Kathryn Warner said...

True! :-) Fascinating, though...

Sami Parkkonen said...

These medieval things seems to be more or less a family affairs. Cousins and uncles, and nephews and sisters and aunts and what have you all over the place.

Anonymous said...

"Plus ca change plus c'est la meme chose" (sorry don't know how to put in the accents on Blogger). Queen Elizabeth II and the Duke of Edinburgh are cousins albeit not first cousins I believe, though it does seem the younger generation of the present British royal family are marrying partners who are not cousins.

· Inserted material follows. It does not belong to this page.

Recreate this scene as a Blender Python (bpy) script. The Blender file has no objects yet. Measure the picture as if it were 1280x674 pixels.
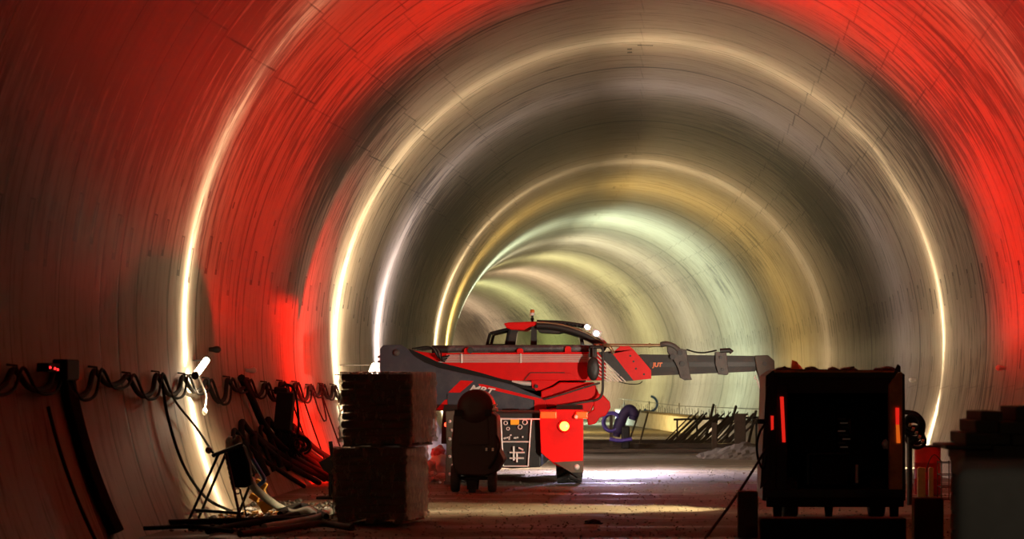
import bpy, bmesh, math, random
from mathutils import Vector, Matrix, noise
random.seed(7)
C = bpy.context.scene.collection
PI = math.pi
CW, CH, F = 1280, 674, 3050.0       # frame and focal length in pixels
VX, HY, CAMZ = 800.0, 478.0, 1.75   # vanishing point of the straight tunnel, eye height
R, ZC = 6.2, 2.52                   # tunnel radius, height of its centre over the floor
D0, RC = 60.0, 520.0                # the bend starts here, its radius

def P(px, py, d):
    return Vector(((px-VX)*d/F, d, CAMZ-(py-HY)*d/F))
def xc(d):
    return 0.0 if d < D0 else -(d-D0)**2/(2*RC)
def wall(z, d, off=0.0, side=-1):
    r = R-off
    return Vector((xc(d)+side*math.sqrt(max(0, r*r-(z-ZC)**2)), d, z))
def ring(th, d, off=0.0):
    a = math.radians(th)
    return Vector((xc(d)+(R-off)*math.cos(a), d, ZC+(R-off)*math.sin(a)))

# ---------------------------------------------------------------- mesh builder
class MB:
    def __init__(s): s.v=[]; s.f=[]; s.sm=[]
    def add(s, vs, fs, smooth=False):
        o=len(s.v); s.v += [Vector(v) for v in vs]
        s.f += [[i+o for i in f] for f in fs]; s.sm += [smooth]*len(fs); return s
    def box(s, c, size, rot=(0,0,0), M=None):
        c=Vector(c); hx,hy,hz=[a/2 for a in size]
        m = M if M is not None else Matrix.Rotation(rot[2],3,'Z') @ Matrix.Rotation(rot[1],3,'Y') @ Matrix.Rotation(rot[0],3,'X')
        vs=[c+m@Vector((x*hx,y*hy,z*hz)) for x in (-1,1) for y in (-1,1) for z in (-1,1)]
        return s.add(vs,[(0,1,3,2),(4,6,7,5),(0,4,5,1),(2,3,7,6),(0,2,6,4),(1,5,7,3)])
    def rbox(s, c, size, r, rot=(0,0,0), seg=3):
        bm=bmesh.new(); bmesh.ops.create_cube(bm,size=1)
        bmesh.ops.scale(bm,vec=size,verts=bm.verts)
        bmesh.ops.bevel(bm,geom=bm.edges[:],offset=min(r,min(size)*.49),segments=seg,profile=.5,affect='EDGES')
        m=Matrix.Rotation(rot[2],3,'Z') @ Matrix.Rotation(rot[1],3,'Y') @ Matrix.Rotation(rot[0],3,'X'); c=Vector(c)
        bm.verts.index_update()
        s.add([c+m@v.co for v in bm.verts],[[v.index for v in f.verts] for f in bm.faces]); bm.free(); return s
    def prism(s, pts, d, th, dv=None):
        """outline in px at depth d, extruded away from the viewer by th metres"""
        a=[P(x,y,d) for x,y in pts]; n=len(a)
        b=[p+Vector((0,th,0)) for p in a]
        ar=sum((a[i].x*a[(i+1)%n].z-a[(i+1)%n].x*a[i].z) for i in range(n))
        fs=[list(range(n)), list(range(2*n-1,n-1,-1))]+[(i,n+i,n+(i+1)%n,(i+1)%n) for i in range(n)]
        if ar<0: fs=[list(reversed(f)) for f in fs]
        return s.add(a+b,fs)
    def tube(s, pts, r, n=10, cap=True, smooth=True, r2=None):
        pts=[Vector(p) for p in pts]; m=len(pts); vs=[]; fs=[]
        t=(pts[1]-pts[0]).normalized()
        u=t.orthogonal().normalized()
        for i,p in enumerate(pts):
            t2=(pts[min(i+1,m-1)]-pts[max(i-1,0)])
            if t2.length<1e-9: t2=t
            t2.normalize()
            u=(u-t2*u.dot(t2)).normalized(); w=t2.cross(u); t=t2
            rr = r[i] if isinstance(r,(list,tuple)) else (r if r2 is None else r+(r2-r)*i/(m-1))
            for k in range(n):
                a=2*PI*k/n; vs.append(p+u*math.cos(a)*rr+w*math.sin(a)*rr)
        for i in range(m-1):
            for k in range(n):
                fs.append((i*n+k,i*n+(k+1)%n,(i+1)*n+(k+1)%n,(i+1)*n+k))
        s.add(vs,fs,smooth)
        if cap:
            s.add(vs[:n],[list(range(n-1,-1,-1))]); s.add(vs[-n:],[list(range(n))])
        return s
    def cyl(s,a,b,r,n=20,r2=None): return s.tube([a,b],r,n,True,True,r2)
    def lathe(s, c, axis, prof, n=28):
        """prof: (radius, along axis)"""
        c=Vector(c); ax=Vector(axis).normalized(); u=ax.orthogonal().normalized(); w=ax.cross(u); vs=[]; fs=[]
        m=len(prof)
        for (r,h) in prof:
            for k in range(n):
                a=2*PI*k/n; vs.append(c+ax*h+u*math.cos(a)*r+w*math.sin(a)*r)
        for i in range(m-1):
            for k in range(n): fs.append((i*n+k,i*n+(k+1)%n,(i+1)*n+(k+1)%n,(i+1)*n+k))
        s.add(vs,fs,True)
        s.add(vs[:n],[list(range(n-1,-1,-1))]); s.add(vs[-n:],[list(range(n))]); return s
    def ball(s, c, r, sc=(1,1,1), n=14, jit=0, seed=0, rot=0):
        bm=bmesh.new(); bmesh.ops.create_icosphere(bm,subdivisions=3 if n>10 else 2,radius=1); c=Vector(c)
        bm.verts.index_update(); rm=Matrix.Rotation(rot,3,'Z')
        vs=[]
        for v in bm.verts:
            k=1+jit*noise.noise(v.co*1.7+Vector((seed*3.1,seed,0)))
            q=v.co*r*k; vs.append(c+rm@Vector((q.x*sc[0],q.y*sc[1],q.z*sc[2])))
        s.add(vs,[[v.index for v in f.verts] for f in bm.faces],jit<.5); bm.free(); return s
    def torus(s,c,axis,R_,r,n=32,k=8,arc=1.0,start=0):
        c=Vector(c); ax=Vector(axis).normalized(); u=ax.orthogonal().normalized(); w=ax.cross(u)
        pts=[c+(u*math.cos(2*PI*(start+arc*i/n))+w*math.sin(2*PI*(start+arc*i/n)))*R_ for i in range(n+1)]
        return s.tube(pts,r,k,False)
    def build(s,name,mat,parent=None,bevel=0,solid=0):
        me=bpy.data.meshes.new(name)
        off=parent.matrix_world.translation if parent else Vector()
        if parent: off=ROOT.get(parent.name, off)
        me.from_pydata([tuple(v-off) for v in s.v],[],s.f)
        me.polygons.foreach_set('use_smooth',s.sm)
        bm=bmesh.new(); bm.from_mesh(me); bmesh.ops.recalc_face_normals(bm,faces=bm.faces); bm.to_mesh(me); bm.free()
        me.materials.append(mat); me.update()
        o=bpy.data.objects.new(name,me); C.objects.link(o)
        if parent:
            o.parent=parent; ROOT[o.name]=off
        if bevel:
            b=o.modifiers.new('bevel','BEVEL'); b.width=bevel; b.segments=2; b.limit_method='ANGLE'; b.angle_limit=math.radians(40)
        return o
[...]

I've only recently discovered your blog and have been surprised that some things I took as fact (or books written by authors I thought were historically sound) are seemingly not so. How the heck does a layperson sift the truths from the falsehoods?

Patricia O

Sami Parkkonen said...

@Patricia O:
By reading stuff like Kathryn's

Carla said...

Wonder if anyone has turned this into historical fiction in Spanish? It seems to have lots of dramatic potential...

Patricia O - By following up the references where possible (an absence of references is one of the things that rings a potential alarm bell for me), and by reading blogs like this one that reference their sources (as Sami said).